En proposant un « référendum anti-Macron » Jean-Luc Mélenchon cherche à dramatiser à son profit l’élection européenne en la réduisant à un choix binaire et volontairement manichéen : « pour ou contre Macron ». L’Europe mérite mieux, la position et la politique européenne de la France méritent beaucoup mieux et Jean-Luc Mélenchon lui-même est meilleur quand il n’est pas aussi caricatural et quand il propose un projet alternatif en lieu un place d’un combat ad hominem entre lui et son adversaire préféré, Emmanuel Macron.

Au regard de la faible efficacité des appels aux levées en masse lancés par le leader de la France Insoumise ces derniers mois, que penser de cette stratégie ? Peut-elle s'avérer payante selon vous ?

A court terme (et à condition que le score de la liste France Insoumise soit supérieur à celui de la liste LREM et de ses alliés, ce qui est vraiment loin d’être acquis) le « coup » peut s’avérer gagnant pour Jean-Luc Mélenchon. Il pourra, avec ses relais et ses fidèles, plastronner et bomber le torse en se présentant comme l’adversaire numéro 1 d’Emmanuel Macron, le premier qui aura fait mordre la poussière à « l’usurpateur de mai 2017 ». Mais cette posture (encore une fois plus improbable aujourd’hui que réellement envisageable) ne pourra perdurer dans le temps sans la proposition d’un projet politique alternatif et crédible autrement dit un peu plus sérieux que les propositions démagogiques et populistes des « holomélenchongrammes » de 2017. C’est bien-là la limite atteinte par les fameuses « fêtes à Macron », « timballes et casseroles contre Macron » et autre appels aux levées quasi-insurrectionnelles du pseudo-printemps chaud de 2018 que seuls les nostalgiques vermoulus de mai 68 et les boutonneux adulescents d’aujourd’hui lançaient aux côtés de Mélenchon, Corbière, Coquerel, Ruffin et consorts... Dans le désert.

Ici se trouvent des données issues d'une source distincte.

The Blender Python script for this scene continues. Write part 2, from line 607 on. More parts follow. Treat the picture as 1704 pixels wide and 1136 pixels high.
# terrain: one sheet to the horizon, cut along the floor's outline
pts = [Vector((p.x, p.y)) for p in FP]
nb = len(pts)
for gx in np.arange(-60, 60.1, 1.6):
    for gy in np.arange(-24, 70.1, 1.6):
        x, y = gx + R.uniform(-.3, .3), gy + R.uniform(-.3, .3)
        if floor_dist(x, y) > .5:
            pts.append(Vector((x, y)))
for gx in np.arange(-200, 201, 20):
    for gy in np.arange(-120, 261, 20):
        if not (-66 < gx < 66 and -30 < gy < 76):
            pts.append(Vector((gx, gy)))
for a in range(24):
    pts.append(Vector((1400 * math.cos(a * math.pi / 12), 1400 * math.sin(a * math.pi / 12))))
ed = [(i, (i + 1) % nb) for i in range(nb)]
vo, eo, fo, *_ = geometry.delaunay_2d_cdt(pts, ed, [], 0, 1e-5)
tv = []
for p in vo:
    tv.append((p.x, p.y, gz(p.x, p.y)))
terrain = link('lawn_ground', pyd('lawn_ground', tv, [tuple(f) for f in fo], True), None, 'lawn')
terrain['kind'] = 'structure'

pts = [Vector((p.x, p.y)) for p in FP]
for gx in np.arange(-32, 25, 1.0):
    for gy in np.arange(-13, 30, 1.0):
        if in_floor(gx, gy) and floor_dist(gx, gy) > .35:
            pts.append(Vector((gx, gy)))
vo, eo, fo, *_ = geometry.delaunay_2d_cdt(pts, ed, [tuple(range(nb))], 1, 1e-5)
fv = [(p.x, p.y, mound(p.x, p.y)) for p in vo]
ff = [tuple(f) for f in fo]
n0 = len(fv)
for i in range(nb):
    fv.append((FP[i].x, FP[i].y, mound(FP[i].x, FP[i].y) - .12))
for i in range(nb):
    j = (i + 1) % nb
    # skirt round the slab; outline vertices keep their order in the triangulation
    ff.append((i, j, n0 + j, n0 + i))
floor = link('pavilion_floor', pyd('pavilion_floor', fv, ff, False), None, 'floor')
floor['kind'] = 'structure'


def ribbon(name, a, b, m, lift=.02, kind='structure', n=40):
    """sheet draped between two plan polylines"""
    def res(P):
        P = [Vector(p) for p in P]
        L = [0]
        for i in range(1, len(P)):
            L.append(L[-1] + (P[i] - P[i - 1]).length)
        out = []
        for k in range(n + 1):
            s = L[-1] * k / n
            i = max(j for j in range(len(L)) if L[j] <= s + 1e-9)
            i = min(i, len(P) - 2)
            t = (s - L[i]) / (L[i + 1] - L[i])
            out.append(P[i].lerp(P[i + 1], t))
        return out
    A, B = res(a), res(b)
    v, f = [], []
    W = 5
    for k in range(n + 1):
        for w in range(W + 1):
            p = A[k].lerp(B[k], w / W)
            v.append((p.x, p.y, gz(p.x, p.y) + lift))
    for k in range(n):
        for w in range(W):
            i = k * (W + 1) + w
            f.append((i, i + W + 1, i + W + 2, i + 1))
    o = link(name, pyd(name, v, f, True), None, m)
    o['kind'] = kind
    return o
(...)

Les derniers sondages pour les élections européennes (12 juillet 2018 par Ipsos pour Le Monde et Sciences Po) indiquent 13% d'intentions de votes pour la France Insoumise contre 26% pour LREM et le Modem.  On sait que Jean-Luc Mélenchon compte sur des ralliements à gauche et sur des alliances autour d'une volonté commune pour l'Europe. N'y a-t-il pas un paradoxe entre vouloir faire des ralliements pour porter un projet et faire des déclarations en appelant à voter non pas pour le projet mais pour un vote sanction ? Qu'est-ce que cela révèle de la pensée politique de Mélenchon ?

Les ralliements attendus par Jean-Luc Mélenchon sont loin d’ être acquis… La participation électorale, traditionnellement très faibles aux Européennes, viendra totalement dénaturer et parasiter la lecture politique que l’on pourra faire de cette consultation. Quant à la pensée politique de Mélenchon le moins que l’on puisse dire, avec un minimum de charité, c’est qu’elle est relativement frustre. Ce qui est d’ailleurs assez étonnant chez cet homme à la riche culture politique qui a  biberonné à la formation politique trotskyste, de loin la plus exigeante, rigoureuse et complète des écoles politiques…  Elle se résume à : « tout faire pour prendre le pouvoir, pour moi et personne d’autre ». Nombre des élus de la France Insoumise (en particulier au sein du groupe parlementaire) sont parfaitement conscients du caractère purement « perso » du jeu de leur « tête d’affiche », mais plus par réalisme que par loyauté ils feignent de l’ignorer. Pour autant le « feuilleton de l’été » que s’est révélé être « Le MédiaTV » a parfaitement montré comment le « bloc de la France Insoumise » est parcouru de tensions, de chapelles, de querelles et d’ambitions personnelles, affectivo-relationnelles, pécuniaires et, pour tout dire, digne des Télénovellas sud-américaines. Avec humour on considérera qu’il n’y a là rien que très logique pour une mouvance politique et partisane se réclamant dans un joyeux mélange détonnant du Guévarisme, du Chavisme, du Bolivarisme et autres « mouvements Picaros » qui ne dépareraient pas chez Hergé… Du Venezuela à Télé Globo au Brésil, on change de langue mais pas de continent…  Clairement Mélenchon n’a pas de projet alternatif sérieux et crédible à proposer. C’est le propre des courants populistes, hier et aujourd’hui : à défaut de caresser une ambition politique pour le pays dans lequel ils distillent leur petit poison ils caressent tout simplement le peuple dans le sens du poil. Demos-agogein (Demos-agogein ) : « conduire le peuple » (sous-entendu : « là où il veut aller », autrement dit « du côté où vont le faire tomber ses pires penchants »…).